A technically difficult mission continues at the ISS.
There was no stop and smell the roses for veteran Russian commander Oleg Kotov and newbies Sergey Ryazanskiy of Russia and Michael Hopkins of the United States as they journeyed to the International Space Station. The crew launched in a Russian Soyuz rocket at 4:58 p.m. EDT and was expected to reach the outpost, which orbits 250 miles above Earth, in just under six hours—the third fastest journey so far.

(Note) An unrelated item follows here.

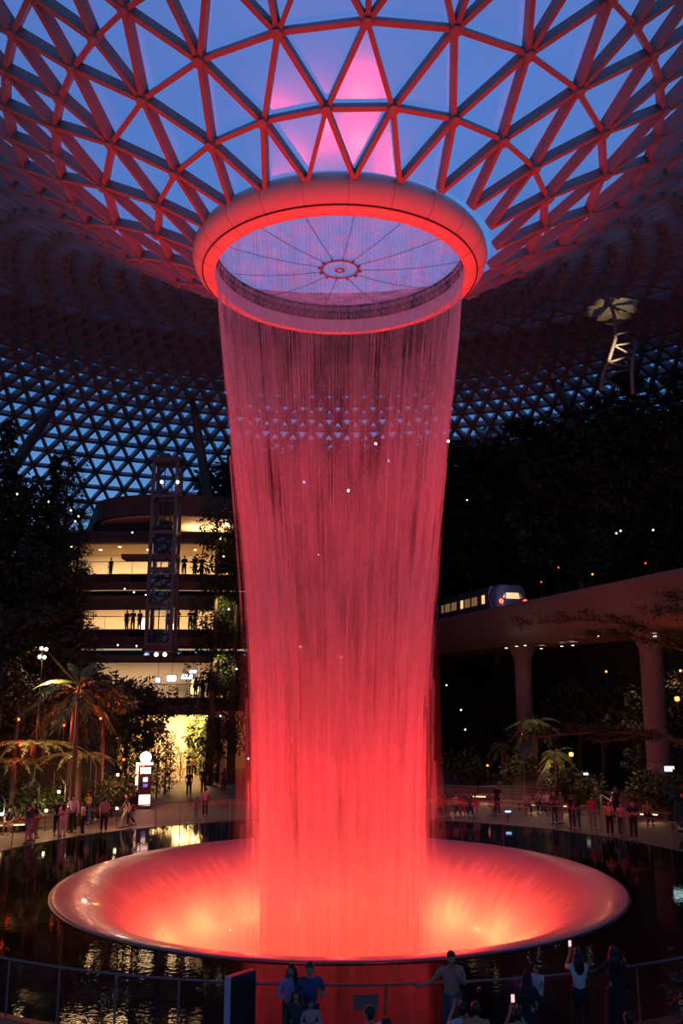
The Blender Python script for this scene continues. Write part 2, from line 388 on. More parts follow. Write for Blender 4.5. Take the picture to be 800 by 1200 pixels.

The addition of Ryazasnkiy, Kotov and Hopkins will complete the station’s original team number of six crewmembers, which was manned by just Commander Fyodor Yurchikhin, NASA astronaut Karen Nyberg and European Space Agency astronaut Luca Parmitano since 10. The crew has been put in charge of overseeing the arrival of a commercial cargo ship that launched on September 18 from a new launch pad on the Virginia Coast. The Cygnus ship was expected to arrive this week; however, a software problem has rendered the freighter unable to receive navigation data. Now with Soyuz’s berthing at the Space Station, the landing of the freighter is delayed to avoid any conflict between the spacecraft dockings.
However, the team remains excited about the mission. “As a crew we’re very excited to be up there when Cygnus rendezvous and docks and (we’re) looking forward to opening that hatch,” Hopkins said on Tuesday during a prelaunch press conference. This is the first mission for both Hopkins and Ryazanskiy, who will spend the next five months aboard the International Space Station.
With the winter Olympics starting in February 2014, both Hopkins and Ryazanskiy may be most excited for their first of three scheduled space walks. The pair plans to take an unlighted Olympic torch outside the airlock to promote the Sochi Olympic Games, which will be held in Russia.
“Our goal here is to make it look spectacular,” Kotov, speaking through a translator, told reporters. “We’d like to showcase our Olympic torch in space. We will try to do it in a beautiful manner. Millions of people will see it live on TV and they will see the station and see how we work.”
The torch should make it to the station on November 6, and Yurchikhin, Nyberg and Parmitano will bring it back to Earth when they return home four days later so the torch relay can continue.
This will be the third time the Olympic torch (though not the flame) will have been taken into outer space. NASA’s now-retired space shuttle Atlantis carried the Olympic torch before the 1996 Olympics and then the torch was sent again in 2000.